There are only two scenarios in which a supervisor may be held liable under § 1983: (1) when he affirmatively participates in the incident, and (2) when he implements an unconstitutional policy that results in constitutional injury. Wernecke v. Garcia, 591 F.3d 386, 401 (5th Cir. 2009). Indeed, a federal court cannot hold a supervisor liable for failure to supervise his subordinates – even when he is present on the scene – because, after Ashcroft v. Iqbal, 556 U.S. 662, 662, 129 S. Ct. 1937, 1939, 173 L. Ed. 2d 868 (2009), “a government official can be held liable only for his own misconduct.” Carnaby v. City of Houston, 636 F.3d 183, 189 (5th Cir. 2011).

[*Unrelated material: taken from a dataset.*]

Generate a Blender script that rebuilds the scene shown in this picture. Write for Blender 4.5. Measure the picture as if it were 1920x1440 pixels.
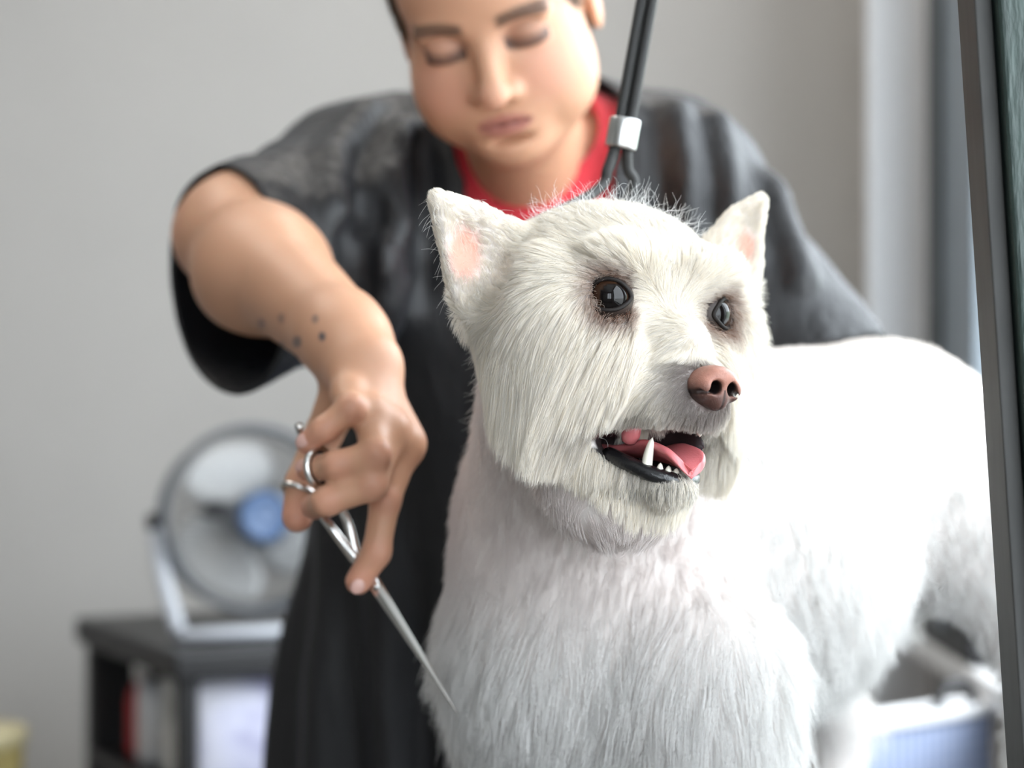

In this case, the plaintiff does not allege that defendants McDonald or the Watch
Commander had any personal involvement or were causally connected to the incident in any way. Neither has he identified an unconstitutional policy leading to the injury alleged. As such, the plaintiff’s claims against these defendants will be dismissed for failure to state a constitutional question. Conclusion For the reasons set forth above, the instant case will be dismissed with prejudice for failure to state a claim upon which relief could be granted. A final judgment consistent with this memorandum opinion will issue today.
SO ORDERED, this, the 1st day of December, 2025.